↓↓↓

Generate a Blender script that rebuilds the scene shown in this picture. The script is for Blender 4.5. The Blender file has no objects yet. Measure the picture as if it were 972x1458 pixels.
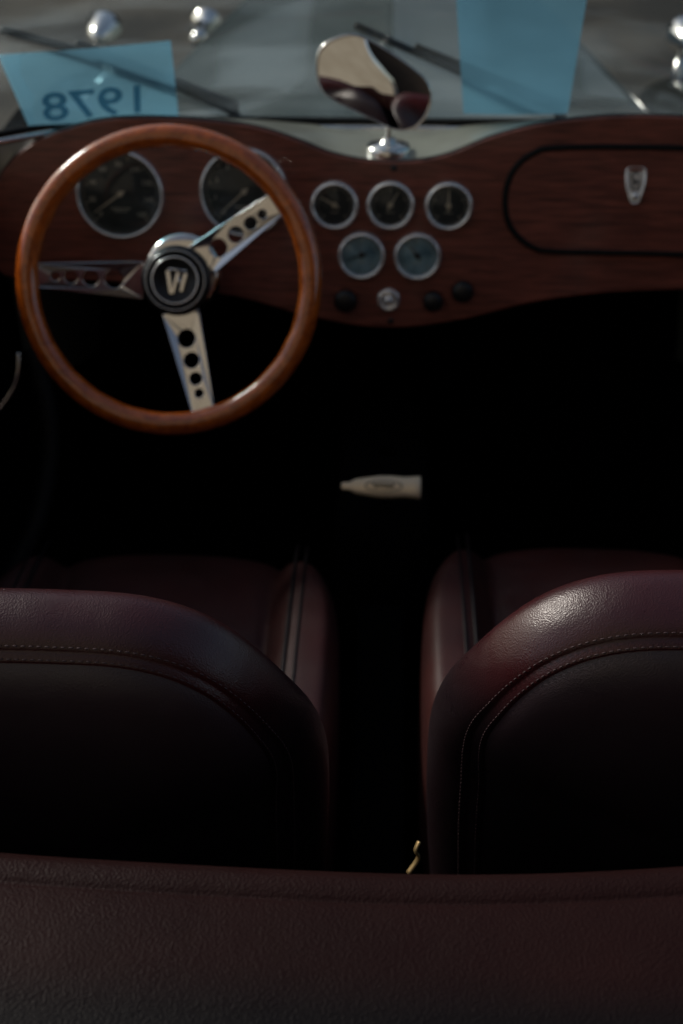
import bpy, bmesh, math, random
from mathutils import Vector, Matrix, noise
random.seed(4)
scene=bpy.context.scene
COL=scene.collection
R=math.radians
I4=Matrix.Identity(4)
WM={}

# ------------------------------------------------------------------ helpers
def frame(o,u,v,n):
    m=Matrix.Identity(4)
    for i in range(3):
        m[i][0]=u[i]; m[i][1]=v[i]; m[i][2]=n[i]; m[i][3]=o[i]
    return m
def T(x,y,z): return Matrix.Translation((x,y,z))
def put(ob,M,parent):
    if ob.name not in COL.objects: COL.objects.link(ob)
    if parent is not None:
        ob.parent=parent
        ob.matrix_parent_inverse=WM[parent.name].inverted()
    ob.matrix_basis=M
    WM[ob.name]=M.copy()
    return ob
def empty(name,M,parent=None,label=None,category=None):
    e=bpy.data.objects.new(name,None); e.empty_display_size=.05
    put(e,M,parent)
    if label: e["label"]=label
    if category: e["category"]=category
    return e
def mobj(name,me,mats,M=I4,parent=None,smooth=True,label=None,category=None):
    ob=bpy.data.objects.new(name,me)
    if not isinstance(mats,(list,tuple)): mats=[mats]
    idx=[p.material_index for p in me.polygons]
    me.materials.clear()
    for m in mats: me.materials.append(m)
    if len(mats)>1:
        for p,i in zip(me.polygons,idx): p.material_index=i
    if smooth:
        for p in me.polygons: p.use_smooth=True
    put(ob,M,parent)
    if label: ob["label"]=label
    if category: ob["category"]=category
    return ob
def mesh_from(verts,faces):
    me=bpy.data.meshes.new("m"); me.from_pydata([tuple(v) for v in verts],[],faces); me.update(); return me
def fixn(me,dist=1e-6):
    bm=bmesh.new(); bm.from_mesh(me)
    bmesh.ops.remove_doubles(bm,verts=bm.verts,dist=dist)
    bmesh.ops.recalc_face_normals(bm,faces=bm.faces)
    bm.to_mesh(me); bm.free(); me.update(); return me
def grid(rows,cu=False,cv=False):
    nr=len(rows); nc=len(rows[0]); V=[p for r in rows for p in r]; F=[]
    for i in range(nr if cv else nr-1):
        for j in range(nc if cu else nc-1):
            a=i*nc+j; b=i*nc+(j+1)%nc; c=((i+1)%nr)*nc+(j+1)%nc; d=((i+1)%nr)*nc+j
            F.append((a,b,c,d))
    return mesh_from(V,F)
def lathe(prof,seg=48):
    rows=[[(r*math.cos(2*math.pi*j/seg),r*math.sin(2*math.pi*j/seg),z) for j in range(seg)] for r,z in prof]
    return fixn(grid(rows,cu=True))
def cat(pts,n=8,closed=False):
    out=[]; P=[Vector(p) for p in pts]; m=len(P)
    rng=range(m) if closed else range(m-1)
    for i in rng:
        if closed: p0,p1,p2,p3=P[(i-1)%m],P[i],P[(i+1)%m],P[(i+2)%m]
        else: p0,p1,p2,p3=P[max(i-1,0)],P[i],P[i+1],P[min(i+2,m-1)]
        for k in range(n):
            t=k/n
            out.append(.5*((2*p1)+(p2-p0)*t+(2*p0-5*p1+4*p2-p3)*t*t+(3*p1-p0-3*p2+p3)*t*t*t))
    if not closed: out.append(P[-1].copy())
    return out
def sweep(pts,r,seg=10,closed=False,flat=1.0):
    P=[Vector(p) for p in pts]; n=len(P); rows=[]; up=None
    for i in range(n):
        if closed: t=(P[(i+1)%n]-P[i-1])
        else: t=P[min(i+1,n-1)]-P[max(i-1,0)]
        t.normalize()
        if up is None:
            up=Vector((0,0,1)) if abs(t.z)<.9 else Vector((1,0,0))
        a=(up-t*up.dot(t)).normalized(); up=a; b=t.cross(a)
        rr=r(i/(n-1)) if callable(r) else r
        rows.append([P[i]+a*(rr*math.cos(2*math.pi*k/seg))*flat+b*(rr*math.sin(2*math.pi*k/seg)) for k in range(seg)])
    me=grid(rows,cu=True,cv=closed)
    if not closed:
        bm=bmesh.new(); bm.from_mesh(me); bm.verts.ensure_lookup_table()
        bm.faces.new([bm.verts[k] for k in range(seg)]); bm.faces.new([bm.verts[(n-1)*seg+k] for k in range(seg)])
        bm.to_mesh(me); bm.free()
    return fixn(me,1e-7)
def to_mesh(ob):
    COL.objects.link(ob)
    dg=bpy.context.evaluated_depsgraph_get(); dg.update()
    me=bpy.data.meshes.new_from_object(ob.evaluated_get(dg))
    bpy.data.objects.remove(ob); return me
def fill(outl,ext,bev=0.0,bres=2):
    cu=bpy.data.curves.new("c",'CURVE'); cu.dimensions='2D'; cu.fill_mode='BOTH'
    cu.extrude=ext; cu.bevel_depth=bev; cu.bevel_resolution=bres
    for o in outl:
        sp=cu.splines.new('POLY'); sp.points.add(len(o)-1)
        for i,p in enumerate(o): sp.points[i].co=(p[0],p[1],0,1)
        sp.use_cyclic_u=True
    return to_mesh(bpy.data.objects.new("c",cu))
def text_mesh(s,size,ext=.0002,shear=0,off=0):
    cu=bpy.data.curves.new("t",'FONT'); cu.body=s; cu.size=size; cu.align_x='CENTER'; cu.align_y='CENTER'
    cu.extrude=ext; cu.shear=shear; cu.offset=off
    return to_mesh(bpy.data.objects.new("t",cu))
def circ(cx,cy,r,n=28): return [(cx+r*math.cos(2*math.pi*k/n),cy+r*math.sin(2*math.pi*k/n)) for k in range(n)]
def join(meshes_M):
    bm=bmesh.new()
    for me,M in meshes_M:
        t=me.copy(); t.transform(M); bm.from_mesh(t); bpy.data.meshes.remove(t)
    out=bpy.data.meshes.new("j"); bm.to_mesh(out); bm.free(); return out
def box(x0,x1,y0,y1,z0,z1,bev=0.0,seg=3):
    bm=bmesh.new(); bmesh.ops.create_cube(bm,size=1)
    for v in bm.verts:
        v.co=Vector(((x0+x1)/2+v.co.x*(x1-x0),(y0+y1)/2+v.co.y*(y1-y0),(z0+z1)/2+v.co.z*(z1-z0)))
    if bev: bmesh.ops.bevel(bm,geom=bm.edges[:],offset=bev,segments=seg,profile=.5,affect='EDGES')
    me=bpy.data.meshes.new("b"); bm.to_mesh(me); bm.free(); return me
def subsurf(ob,l=1):
    m=ob.modifiers.new("s",'SUBSURF'); m.levels=l; m.render_levels=l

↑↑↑

Repeat the material verbatim. Do not carry over any picture.

• [Right answer]
Generate a Blender script that rebuilds the scene shown in this picture. The script is for Blender 4.5. The Blender file has no objects yet. Measure the picture as if it were 972x1458 pixels.
import bpy, bmesh, math, random
from mathutils import Vector, Matrix, noise
random.seed(4)
scene=bpy.context.scene
COL=scene.collection
R=math.radians
I4=Matrix.Identity(4)
WM={}

# ------------------------------------------------------------------ helpers
def frame(o,u,v,n):
    m=Matrix.Identity(4)
    for i in range(3):
        m[i][0]=u[i]; m[i][1]=v[i]; m[i][2]=n[i]; m[i][3]=o[i]
    return m
def T(x,y,z): return Matrix.Translation((x,y,z))
def put(ob,M,parent):
    if ob.name not in COL.objects: COL.objects.link(ob)
    if parent is not None:
        ob.parent=parent
        ob.matrix_parent_inverse=WM[parent.name].inverted()
    ob.matrix_basis=M
    WM[ob.name]=M.copy()
    return ob
def empty(name,M,parent=None,label=None,category=None):
    e=bpy.data.objects.new(name,None); e.empty_display_size=.05
    put(e,M,parent)
    if label: e["label"]=label
    if category: e["category"]=category
    return e
def mobj(name,me,mats,M=I4,parent=None,smooth=True,label=None,category=None):
    ob=bpy.data.objects.new(name,me)
    if not isinstance(mats,(list,tuple)): mats=[mats]
    idx=[p.material_index for p in me.polygons]
    me.materials.clear()
    for m in mats: me.materials.append(m)
    if len(mats)>1:
        for p,i in zip(me.polygons,idx): p.material_index=i
    if smooth:
        for p in me.polygons: p.use_smooth=True
    put(ob,M,parent)
    if label: ob["label"]=label
    if category: ob["category"]=category
    return ob
def mesh_from(verts,faces):
    me=bpy.data.meshes.new("m"); me.from_pydata([tuple(v) for v in verts],[],faces); me.update(); return me
def fixn(me,dist=1e-6):
    bm=bmesh.new(); bm.from_mesh(me)
    bmesh.ops.remove_doubles(bm,verts=bm.verts,dist=dist)
    bmesh.ops.recalc_face_normals(bm,faces=bm.faces)
    bm.to_mesh(me); bm.free(); me.update(); return me
def grid(rows,cu=False,cv=False):
    nr=len(rows); nc=len(rows[0]); V=[p for r in rows for p in r]; F=[]
    for i in range(nr if cv else nr-1):
        for j in range(nc if cu else nc-1):
            a=i*nc+j; b=i*nc+(j+1)%nc; c=((i+1)%nr)*nc+(j+1)%nc; d=((i+1)%nr)*nc+j
            F.append((a,b,c,d))
    return mesh_from(V,F)
def lathe(prof,seg=48):
    rows=[[(r*math.cos(2*math.pi*j/seg),r*math.sin(2*math.pi*j/seg),z) for j in range(seg)] for r,z in prof]
    return fixn(grid(rows,cu=True))
def cat(pts,n=8,closed=False):
    out=[]; P=[Vector(p) for p in pts]; m=len(P)
    rng=range(m) if closed else range(m-1)
    for i in rng:
        if closed: p0,p1,p2,p3=P[(i-1)%m],P[i],P[(i+1)%m],P[(i+2)%m]
        else: p0,p1,p2,p3=P[max(i-1,0)],P[i],P[i+1],P[min(i+2,m-1)]
        for k in range(n):
            t=k/n
            out.append(.5*((2*p1)+(p2-p0)*t+(2*p0-5*p1+4*p2-p3)*t*t+(3*p1-p0-3*p2+p3)*t*t*t))
    if not closed: out.append(P[-1].copy())
    return out
def sweep(pts,r,seg=10,closed=False,flat=1.0):
    P=[Vector(p) for p in pts]; n=len(P); rows=[]; up=None
    for i in range(n):
        if closed: t=(P[(i+1)%n]-P[i-1])
        else: t=P[min(i+1,n-1)]-P[max(i-1,0)]
        t.normalize()
        if up is None:
            up=Vector((0,0,1)) if abs(t.z)<.9 else Vector((1,0,0))
        a=(up-t*up.dot(t)).normalized(); up=a; b=t.cross(a)
        rr=r(i/(n-1)) if callable(r) else r
        rows.append([P[i]+a*(rr*math.cos(2*math.pi*k/seg))*flat+b*(rr*math.sin(2*math.pi*k/seg)) for k in range(seg)])
    me=grid(rows,cu=True,cv=closed)
    if not closed:
        bm=bmesh.new(); bm.from_mesh(me); bm.verts.ensure_lookup_table()
        bm.faces.new([bm.verts[k] for k in range(seg)]); bm.faces.new([bm.verts[(n-1)*seg+k] for k in range(seg)])
        bm.to_mesh(me); bm.free()
    return fixn(me,1e-7)
def to_mesh(ob):
    COL.objects.link(ob)
    dg=bpy.context.evaluated_depsgraph_get(); dg.update()
    me=bpy.data.meshes.new_from_object(ob.evaluated_get(dg))
    bpy.data.objects.remove(ob); return me
def fill(outl,ext,bev=0.0,bres=2):
    cu=bpy.data.curves.new("c",'CURVE'); cu.dimensions='2D'; cu.fill_mode='BOTH'
    cu.extrude=ext; cu.bevel_depth=bev; cu.bevel_resolution=bres
    for o in outl:
        sp=cu.splines.new('POLY'); sp.points.add(len(o)-1)
        for i,p in enumerate(o): sp.points[i].co=(p[0],p[1],0,1)
        sp.use_cyclic_u=True
    return to_mesh(bpy.data.objects.new("c",cu))
def text_mesh(s,size,ext=.0002,shear=0,off=0):
    cu=bpy.data.curves.new("t",'FONT'); cu.body=s; cu.size=size; cu.align_x='CENTER'; cu.align_y='CENTER'
    cu.extrude=ext; cu.shear=shear; cu.offset=off
    return to_mesh(bpy.data.objects.new("t",cu))
def circ(cx,cy,r,n=28): return [(cx+r*math.cos(2*math.pi*k/n),cy+r*math.sin(2*math.pi*k/n)) for k in range(n)]
def join(meshes_M):
    bm=bmesh.new()
    for me,M in meshes_M:
        t=me.copy(); t.transform(M); bm.from_mesh(t); bpy.data.meshes.remove(t)
    out=bpy.data.meshes.new("j"); bm.to_mesh(out); bm.free(); return out
def box(x0,x1,y0,y1,z0,z1,bev=0.0,seg=3):
    bm=bmesh.new(); bmesh.ops.create_cube(bm,size=1)
    for v in bm.verts:
        v.co=Vector(((x0+x1)/2+v.co.x*(x1-x0),(y0+y1)/2+v.co.y*(y1-y0),(z0+z1)/2+v.co.z*(z1-z0)))
    if bev: bmesh.ops.bevel(bm,geom=bm.edges[:],offset=bev,segments=seg,profile=.5,affect='EDGES')
    me=bpy.data.meshes.new("b"); bm.to_mesh(me); bm.free(); return me
def subsurf(ob,l=1):
    m=ob.modifiers.new("s",'SUBSURF'); m.levels=l; m.render_levels=l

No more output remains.